Si quieres ser amado, ama y sé amable.
- Benjamin Franklin -
 
          Cuando Albino Luciani era Patriarca de Venecia, antes de llegar a ser el Papa Juan Pablo I, algunos sacerdotes ancianos, acostumbrados a predicadores notables como sus predecesores en el cargo patriarcal, le criticaban un poco por la sencillez e ingenuidad de los ejemplos que espolvoreaba en su predicación. Pero él contestaba a esto diciendo: 
          ─La palabra de Dios no es más que una carta. Mi madre, cuando el cartero le traía una carta de mi padre, que trabajaba en Alemania, la abría con ansia, la leía y releía; luego, corría a contestarla y enseguida la echaba al buzón. Esto es la palabra de Dios, la carta de una persona que se ama, que se espera; la leemos para hacerla nuestra y contestamos enseguida.
 
          Una presentación exclusivamente racional del bien puede ser aburrida, y puede llevar a producir la imagen de que ser bueno es un rollo, que dicen los jóvenes de hoy día; por eso hay que buscar llegar al corazón de la persona por medio de la oración, la amabilidad, la paciencia y el olvido de sí, dando buen ejemplo con un rostro soleado. 

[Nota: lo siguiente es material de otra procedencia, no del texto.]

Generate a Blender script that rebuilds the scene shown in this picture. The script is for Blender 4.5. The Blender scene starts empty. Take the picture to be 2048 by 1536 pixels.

          Dicen que uno de los signos más claros de la confianza en uno mismo es la amabilidad. Hay que tener verdadera confianza y seguridad interior para ser amable. La amabilidad deriva de la fortaleza. Y contagia a su vez, esa fortaleza a los demás. Ella expresa cosas que las palabras, solas, jamás podrían transmitir.
 
          Los actos llevados a cabo con amabilidad generan resultados más efectivos, y más rápidamente de lo que habrían sido alcanzados sin ella.
La verdadera fortaleza que la amabilidad conlleva es realmente difícil de negar.         
          Por eso, profundizar en el atractivo del bien, representarlo en nuestro interior como algo atractivo, alegre y motivador, es algo mucho más importante de lo que parece. Muchas veces, los procesos de mejora se malogran, simplemente, porque la imagen de lo que uno se ha propuesto llegar no es lo bastante sugestiva o deseable. 
 
          Si queremos reír, mientras leemos la vida de un santo, solo tenemos que tomar en nuestras manos la Vida de San Felipe Neri, un hombre que santificó realmente el buen humor. A su lado no se podía estar serio, porque las cosas más graves las tomaba con un aire de gracia, de simpatía, de chiste, que sabía hacer dulce hasta lo más agrio. Y, sin embargo, era un santo que no miraba más que a Dios, a hacer bien a las almas, a salvarlas, a llevarlas a la perfección.
          Su apostolado de la sonrisa certifica lo que, años después, aseguraba Benjamín  Franklin:
 
          ─Si quieres ser amado, ama y sé amable.